Mais si le football de Guardiola se rapproche d’un beautiful game noble prôné par de nombreux fans, une chose est universelle au centre d’entraînement de l’Etihad Campus : l’exigence. «C’est le moment où le purisme rencontre le pragmatisme, où le bel art rencontre l’art plus sombre, poursuit par exemple le Telegraph. Le style de football de Manchester City est peut-être aussi envoûtant que tout ce que que l’on voit, mais leur succès repose également sur un cynisme soigneusement préparé.» De son côté, le Guardian confirme par les faits : «Pep Guardiola a averti ses joueurs qu’ils devaient conserver la bonne attitude à l’entraînement après une défaite, sinon ils auraient un “gros problème”. Il dit aussi qu’il n’y a pour le moment aucun problème à ce sujet, mais qu’il était clair que toute personne laissée de côté devait le prendre de manière professionnelle.»

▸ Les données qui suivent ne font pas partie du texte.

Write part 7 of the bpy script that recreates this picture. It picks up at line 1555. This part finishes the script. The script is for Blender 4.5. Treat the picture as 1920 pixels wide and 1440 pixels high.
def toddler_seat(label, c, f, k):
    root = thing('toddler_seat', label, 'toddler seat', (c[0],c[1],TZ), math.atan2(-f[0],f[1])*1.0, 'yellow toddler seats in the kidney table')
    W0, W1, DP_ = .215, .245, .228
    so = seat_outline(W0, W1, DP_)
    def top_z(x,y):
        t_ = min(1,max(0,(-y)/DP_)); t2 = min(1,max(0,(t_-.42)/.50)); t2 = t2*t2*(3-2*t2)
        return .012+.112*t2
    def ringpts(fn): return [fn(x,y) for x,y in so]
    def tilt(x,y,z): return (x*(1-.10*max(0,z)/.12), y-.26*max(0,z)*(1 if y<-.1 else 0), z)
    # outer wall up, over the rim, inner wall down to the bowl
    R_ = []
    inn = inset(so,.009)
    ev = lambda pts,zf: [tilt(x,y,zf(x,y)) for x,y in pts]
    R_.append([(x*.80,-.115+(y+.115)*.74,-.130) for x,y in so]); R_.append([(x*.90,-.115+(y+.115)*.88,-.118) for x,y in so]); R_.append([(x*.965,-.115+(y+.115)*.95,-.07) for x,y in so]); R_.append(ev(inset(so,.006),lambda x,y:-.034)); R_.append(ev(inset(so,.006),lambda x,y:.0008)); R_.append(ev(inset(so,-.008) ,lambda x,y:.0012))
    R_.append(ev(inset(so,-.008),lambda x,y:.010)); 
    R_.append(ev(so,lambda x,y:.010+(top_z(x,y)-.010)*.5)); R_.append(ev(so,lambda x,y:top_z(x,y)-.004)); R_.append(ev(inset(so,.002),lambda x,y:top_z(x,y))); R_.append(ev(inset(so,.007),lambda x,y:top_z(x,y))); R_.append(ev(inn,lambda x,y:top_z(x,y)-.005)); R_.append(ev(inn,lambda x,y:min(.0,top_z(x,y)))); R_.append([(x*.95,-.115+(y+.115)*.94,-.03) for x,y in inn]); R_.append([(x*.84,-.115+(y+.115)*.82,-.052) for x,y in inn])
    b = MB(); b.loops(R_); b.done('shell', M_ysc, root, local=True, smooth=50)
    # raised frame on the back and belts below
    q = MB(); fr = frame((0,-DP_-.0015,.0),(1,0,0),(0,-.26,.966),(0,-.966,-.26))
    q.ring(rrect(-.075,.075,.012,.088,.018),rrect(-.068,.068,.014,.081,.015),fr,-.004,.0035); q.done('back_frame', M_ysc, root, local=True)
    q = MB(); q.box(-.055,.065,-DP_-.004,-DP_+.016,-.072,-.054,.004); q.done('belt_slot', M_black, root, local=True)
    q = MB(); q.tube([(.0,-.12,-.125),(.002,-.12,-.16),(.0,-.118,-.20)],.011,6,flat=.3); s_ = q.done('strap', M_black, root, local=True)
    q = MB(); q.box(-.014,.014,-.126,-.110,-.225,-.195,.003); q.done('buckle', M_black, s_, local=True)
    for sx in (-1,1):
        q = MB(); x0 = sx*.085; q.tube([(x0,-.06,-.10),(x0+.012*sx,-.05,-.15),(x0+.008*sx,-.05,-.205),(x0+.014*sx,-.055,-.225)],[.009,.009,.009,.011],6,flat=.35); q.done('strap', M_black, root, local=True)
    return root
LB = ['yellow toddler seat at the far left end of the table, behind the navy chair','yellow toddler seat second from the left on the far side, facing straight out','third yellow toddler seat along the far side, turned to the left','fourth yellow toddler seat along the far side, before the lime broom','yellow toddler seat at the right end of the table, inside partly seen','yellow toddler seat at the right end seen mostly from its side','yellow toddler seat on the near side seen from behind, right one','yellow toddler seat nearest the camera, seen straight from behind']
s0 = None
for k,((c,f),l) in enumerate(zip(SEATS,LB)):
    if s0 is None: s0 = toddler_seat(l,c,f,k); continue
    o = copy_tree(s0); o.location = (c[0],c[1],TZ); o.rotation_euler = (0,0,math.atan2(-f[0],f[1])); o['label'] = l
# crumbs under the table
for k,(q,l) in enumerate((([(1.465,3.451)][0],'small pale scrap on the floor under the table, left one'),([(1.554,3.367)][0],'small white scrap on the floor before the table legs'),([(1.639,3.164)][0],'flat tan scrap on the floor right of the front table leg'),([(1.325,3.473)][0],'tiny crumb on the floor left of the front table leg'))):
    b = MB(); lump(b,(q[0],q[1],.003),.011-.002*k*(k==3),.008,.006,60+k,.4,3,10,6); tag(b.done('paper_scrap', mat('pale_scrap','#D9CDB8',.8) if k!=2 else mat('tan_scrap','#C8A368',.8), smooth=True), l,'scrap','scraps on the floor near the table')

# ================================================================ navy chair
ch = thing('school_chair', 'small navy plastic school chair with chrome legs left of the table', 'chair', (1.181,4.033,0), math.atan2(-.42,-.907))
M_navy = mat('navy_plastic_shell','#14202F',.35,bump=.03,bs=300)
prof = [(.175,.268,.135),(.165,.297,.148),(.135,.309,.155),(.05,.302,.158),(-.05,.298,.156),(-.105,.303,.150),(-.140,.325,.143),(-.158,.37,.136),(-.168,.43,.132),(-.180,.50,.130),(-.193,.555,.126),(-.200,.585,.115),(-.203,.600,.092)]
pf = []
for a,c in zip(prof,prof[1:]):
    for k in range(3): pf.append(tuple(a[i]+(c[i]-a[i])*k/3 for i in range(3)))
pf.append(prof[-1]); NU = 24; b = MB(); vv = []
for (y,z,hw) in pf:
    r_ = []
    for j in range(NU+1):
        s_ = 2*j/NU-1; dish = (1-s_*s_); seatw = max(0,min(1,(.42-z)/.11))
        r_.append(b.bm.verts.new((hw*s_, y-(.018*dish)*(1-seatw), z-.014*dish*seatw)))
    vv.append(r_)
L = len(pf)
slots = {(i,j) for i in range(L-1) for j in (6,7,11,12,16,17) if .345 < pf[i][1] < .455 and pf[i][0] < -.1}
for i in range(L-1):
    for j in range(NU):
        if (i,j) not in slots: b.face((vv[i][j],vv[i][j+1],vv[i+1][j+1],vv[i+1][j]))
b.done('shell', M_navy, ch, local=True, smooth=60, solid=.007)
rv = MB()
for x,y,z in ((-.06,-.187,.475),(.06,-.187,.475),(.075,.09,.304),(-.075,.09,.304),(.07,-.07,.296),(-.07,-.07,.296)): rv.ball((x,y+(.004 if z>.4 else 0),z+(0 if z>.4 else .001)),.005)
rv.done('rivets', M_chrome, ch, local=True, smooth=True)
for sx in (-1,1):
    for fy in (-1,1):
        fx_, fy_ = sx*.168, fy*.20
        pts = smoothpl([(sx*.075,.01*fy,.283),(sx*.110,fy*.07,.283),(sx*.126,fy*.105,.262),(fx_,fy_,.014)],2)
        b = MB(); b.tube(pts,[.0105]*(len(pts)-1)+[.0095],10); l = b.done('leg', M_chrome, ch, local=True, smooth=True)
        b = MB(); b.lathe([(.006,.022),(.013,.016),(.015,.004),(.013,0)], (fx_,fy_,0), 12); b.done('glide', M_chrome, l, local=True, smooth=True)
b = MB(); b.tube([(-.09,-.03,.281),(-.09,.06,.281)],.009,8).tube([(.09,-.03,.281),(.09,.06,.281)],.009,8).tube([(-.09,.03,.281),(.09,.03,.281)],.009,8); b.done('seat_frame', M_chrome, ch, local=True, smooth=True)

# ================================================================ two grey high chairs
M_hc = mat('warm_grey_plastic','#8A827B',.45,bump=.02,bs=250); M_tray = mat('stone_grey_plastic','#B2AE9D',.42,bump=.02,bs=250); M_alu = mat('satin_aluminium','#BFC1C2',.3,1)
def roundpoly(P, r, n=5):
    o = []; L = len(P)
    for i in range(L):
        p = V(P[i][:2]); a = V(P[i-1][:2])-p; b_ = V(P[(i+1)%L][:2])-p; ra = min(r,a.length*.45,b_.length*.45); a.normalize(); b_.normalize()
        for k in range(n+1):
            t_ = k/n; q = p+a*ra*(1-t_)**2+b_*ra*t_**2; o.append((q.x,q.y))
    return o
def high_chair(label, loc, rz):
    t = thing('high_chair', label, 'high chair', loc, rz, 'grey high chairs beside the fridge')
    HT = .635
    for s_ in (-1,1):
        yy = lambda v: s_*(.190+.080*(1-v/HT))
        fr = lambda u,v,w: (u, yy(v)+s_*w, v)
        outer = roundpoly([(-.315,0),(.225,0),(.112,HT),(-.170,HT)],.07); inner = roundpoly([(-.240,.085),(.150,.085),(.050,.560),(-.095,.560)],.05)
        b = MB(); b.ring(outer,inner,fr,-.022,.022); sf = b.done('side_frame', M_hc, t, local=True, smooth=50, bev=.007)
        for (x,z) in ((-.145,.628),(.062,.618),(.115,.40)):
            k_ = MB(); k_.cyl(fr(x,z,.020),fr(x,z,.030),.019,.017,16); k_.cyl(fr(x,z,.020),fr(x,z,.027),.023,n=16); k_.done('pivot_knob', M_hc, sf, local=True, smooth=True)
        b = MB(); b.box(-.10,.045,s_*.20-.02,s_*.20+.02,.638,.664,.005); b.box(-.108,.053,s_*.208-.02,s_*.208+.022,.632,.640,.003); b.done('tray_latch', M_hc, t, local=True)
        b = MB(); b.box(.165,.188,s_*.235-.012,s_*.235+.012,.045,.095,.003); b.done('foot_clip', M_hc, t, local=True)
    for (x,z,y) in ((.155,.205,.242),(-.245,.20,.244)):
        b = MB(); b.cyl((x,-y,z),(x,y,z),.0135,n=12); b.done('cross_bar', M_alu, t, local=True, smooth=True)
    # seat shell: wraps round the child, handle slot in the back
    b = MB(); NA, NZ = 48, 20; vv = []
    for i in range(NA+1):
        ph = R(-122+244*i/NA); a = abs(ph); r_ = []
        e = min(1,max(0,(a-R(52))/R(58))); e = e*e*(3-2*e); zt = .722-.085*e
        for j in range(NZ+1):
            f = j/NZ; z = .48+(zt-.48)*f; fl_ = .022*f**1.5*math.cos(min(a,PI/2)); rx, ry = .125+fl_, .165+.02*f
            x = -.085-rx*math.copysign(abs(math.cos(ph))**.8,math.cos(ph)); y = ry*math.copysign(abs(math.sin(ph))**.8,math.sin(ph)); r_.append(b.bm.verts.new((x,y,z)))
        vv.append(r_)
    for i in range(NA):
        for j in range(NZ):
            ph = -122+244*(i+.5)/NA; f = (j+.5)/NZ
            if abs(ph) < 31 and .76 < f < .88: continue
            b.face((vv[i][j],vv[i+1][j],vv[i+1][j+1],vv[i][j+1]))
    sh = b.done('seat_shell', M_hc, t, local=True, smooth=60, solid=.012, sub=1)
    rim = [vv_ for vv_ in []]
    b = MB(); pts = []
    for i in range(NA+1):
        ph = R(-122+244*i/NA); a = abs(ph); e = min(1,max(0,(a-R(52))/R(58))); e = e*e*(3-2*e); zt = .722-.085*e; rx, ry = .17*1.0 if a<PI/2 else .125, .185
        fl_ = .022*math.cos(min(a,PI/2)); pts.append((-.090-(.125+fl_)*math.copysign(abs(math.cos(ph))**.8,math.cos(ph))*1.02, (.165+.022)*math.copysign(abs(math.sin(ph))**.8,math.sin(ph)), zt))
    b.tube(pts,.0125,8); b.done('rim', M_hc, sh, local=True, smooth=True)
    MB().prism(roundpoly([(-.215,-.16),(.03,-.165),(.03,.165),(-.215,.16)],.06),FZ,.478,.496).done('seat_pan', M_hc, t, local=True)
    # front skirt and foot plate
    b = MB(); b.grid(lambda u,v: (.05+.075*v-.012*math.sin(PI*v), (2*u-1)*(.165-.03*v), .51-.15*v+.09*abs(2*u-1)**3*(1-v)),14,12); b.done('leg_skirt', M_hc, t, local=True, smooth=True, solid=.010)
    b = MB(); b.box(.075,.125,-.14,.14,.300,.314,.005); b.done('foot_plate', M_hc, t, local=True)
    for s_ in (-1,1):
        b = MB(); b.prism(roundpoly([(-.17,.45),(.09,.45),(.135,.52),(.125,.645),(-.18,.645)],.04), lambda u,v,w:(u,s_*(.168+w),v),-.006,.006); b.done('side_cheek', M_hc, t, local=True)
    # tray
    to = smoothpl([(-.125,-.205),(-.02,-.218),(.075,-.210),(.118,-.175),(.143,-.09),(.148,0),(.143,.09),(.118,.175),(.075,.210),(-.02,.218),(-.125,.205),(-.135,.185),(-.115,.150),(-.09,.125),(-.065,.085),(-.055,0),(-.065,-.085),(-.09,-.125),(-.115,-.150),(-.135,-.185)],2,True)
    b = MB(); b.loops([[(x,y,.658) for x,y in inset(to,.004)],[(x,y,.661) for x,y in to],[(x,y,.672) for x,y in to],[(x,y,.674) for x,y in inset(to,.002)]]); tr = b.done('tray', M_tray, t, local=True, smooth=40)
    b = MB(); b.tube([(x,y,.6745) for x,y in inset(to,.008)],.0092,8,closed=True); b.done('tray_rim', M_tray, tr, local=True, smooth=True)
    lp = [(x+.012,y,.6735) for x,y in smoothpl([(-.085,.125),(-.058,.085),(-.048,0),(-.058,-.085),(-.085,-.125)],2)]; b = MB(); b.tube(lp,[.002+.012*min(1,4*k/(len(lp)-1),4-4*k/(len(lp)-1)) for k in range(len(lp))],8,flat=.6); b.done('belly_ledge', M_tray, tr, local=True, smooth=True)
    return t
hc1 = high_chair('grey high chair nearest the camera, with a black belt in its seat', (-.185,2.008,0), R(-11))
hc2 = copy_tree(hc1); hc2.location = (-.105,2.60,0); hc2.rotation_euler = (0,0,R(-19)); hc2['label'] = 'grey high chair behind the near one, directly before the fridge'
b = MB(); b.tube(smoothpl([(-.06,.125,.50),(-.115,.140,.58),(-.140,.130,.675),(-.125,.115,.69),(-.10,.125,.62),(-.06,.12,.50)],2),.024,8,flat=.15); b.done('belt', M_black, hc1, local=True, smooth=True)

Les fautes délibérées et l'«assassin souriant» Fernandinho

Homme au coeur du jeu, pierre angulaire de l’animation, Fernandinho excelle sous Guardiola. Il y a beau avoir Agüero, Sané, Sterling, les deux Silva ou Kevin De Bruyne, le milieu de terrain brésilien, replacé en sentinelle à la demande de “maître Pep”, est l'un des joueurs les plus importants du schéma tactique. «Aucun joueur de City n’a débuté plus de matches que Fernandinho cette saison, tandis que l’animation tourne autour de lui», écrit par exemple The Guardian à propos du soldat préféré du staff. Excellent dans ses transmissions et rampe de lancement parfaite aux nombreuses séquences de possession, Fernandinho a une place toute trouvée.

«Fernandinho est tellement bon pour City ces cinq dernières années qu’il est facile d’oublier qu’il a 33 ans. L’influence de Guardiola semble tirer le meilleur de Fernandinho», continue le quotidien anglais. Nouvelles consignes mises en place cette année, le milieu a aussi une nouvelle mission : bloquer les contre-attaques, peu importe comment. The Guardian : «Des suggestions ont été émises cette saison, notamment lorsque le coach demande à certains joueurs de rompre les contre-attaques adverses avec des fautes tactiques. Fernandinho, en particulier, s’est montré particulièrement doué pour faire ses petites fautes, d’autant plus qu’il a l’air toujours joyeux. Que pense-t-il d’être appelé l’assassin souriant ? “Je suis un gars sympa”, dit-il en riant.»

Informations confirmées par le Telegraph : «City est prêt à commettre des fautes délibérées pour tuer les contre-attaques adverses à la source s’il était incapable de récupérer le ballon normalement, afin de se donner le temps de se regrouper quand ils perdent la possession. L’ancien défenseur d’Arsenal, Martin Keown, avait identifié Fernandinho comme le principal responsable. Même Domènec Torrent, l’ancien n°2 de Guardiola, a semblé admettre au cours de l’été qu’il s’agissait d’une tactique délibérée dans les cas où City n’avait pas déjà récupéré le ballon dans les cinq secondes.»

Principe de base du système Guardiola, qui consiste à presser pour une récupération ultra-rapide, la règle des cinq secondes reste immuable. Comme d’autres et des centaines d’autres consignes, combinaisons et cours donnés à ses joueurs sur vidéo ou paperboard. Pas pour rien que, malgré ses défauts, Pep Guardiola se fait parfois appeler “professeur.”